ATTENDU que Monsieur X. a confié à la Société GRANIER DÉMÉNAGEMENTS le déménagement de ses meubles de MADRID sur MARSEILLE suivant devis et contrat de déménagement signés le 8 novembre 1991.

ATTENDU que ledit devis prévoyait les conditions particulières d'exécution à savoir un déménagement par route pour 28 m3 de meubles, ledit mobilier ayant fait l'objet d'une déclaration de valeur de 140.000 Francs.

ATTENDU que, dès lors, Monsieur X., pour ce déménagement, n'a pas souscrit une assurance pour les marchandises transportées, dite « assurance facultés ». Que dès lors, la Société GRANIER DÉMÉNAGEMENTS n'avait pas à lui remettre un Certificat d'assurance au porteur pour les marchandises transportées.

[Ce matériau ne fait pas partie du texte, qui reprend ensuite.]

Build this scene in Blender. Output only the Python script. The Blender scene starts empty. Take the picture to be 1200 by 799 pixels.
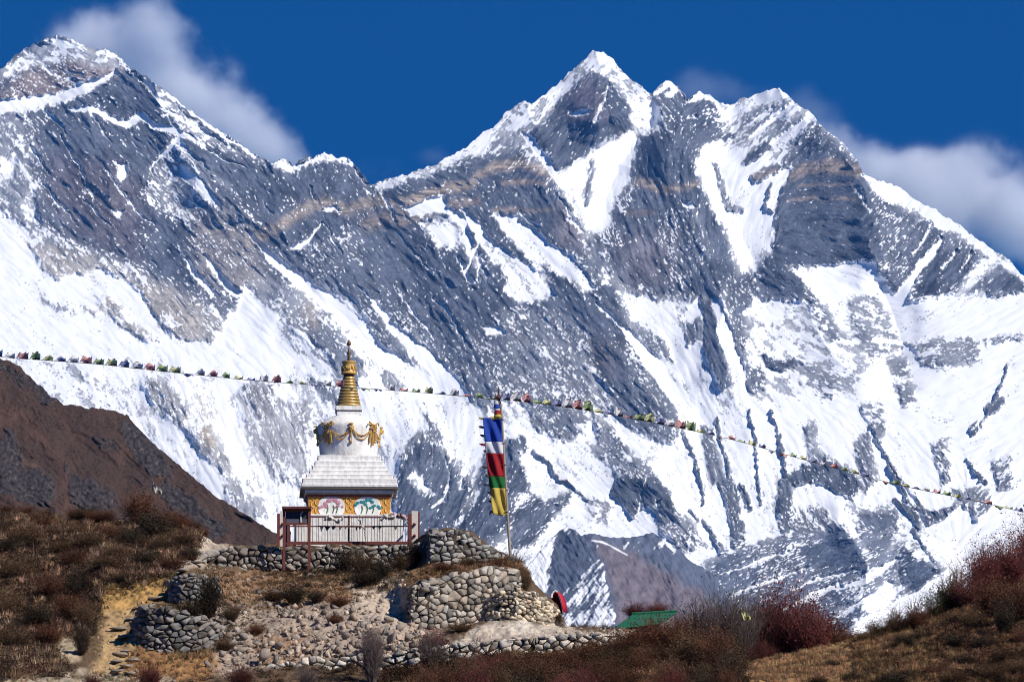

ATTENDU qu'en considérant l'importance de la prestation « transport de meubles » par rapport à la prestation de garde-meubles, il convient de qualifier le contrat liant les parties de contrat de transport.

ATTENDU qu'en effet le déplacement du mobilier constitue, en l'espèce, l'essentiel de la prestation à fournir par les Établissements GRANIER à raison, notamment, de la part qu'il représentait dans le prix total facturé à Monsieur X. ; qu'en effet, les factures de garde-meubles versées au dossier s'élèvent à la somme de 1.679,66 Francs par trimestre, alors que le coût du déménagement s'élève à 10.377,50 Francs TTC.

ATTENDU que, dès lors, les articles 105 et 108 du Code de Commerce sont applicables, en l'espèce.

ATTENDU que, par la présente action, Monsieur X. entend engager la responsabilité contractuelle des transports GRANIER pour manquants et avaries dans le déménagement qu'il leur a confié.

ATTENDU qu'en vertu de l'article 105 du Code de Commerce, Monsieur X. devait adresser une protestation par lettre recommandée aux déménageurs, faisant état d'avaries ou de pertes dans les objets transportés et ce, dans les trois jours suivant la réception desdits objets.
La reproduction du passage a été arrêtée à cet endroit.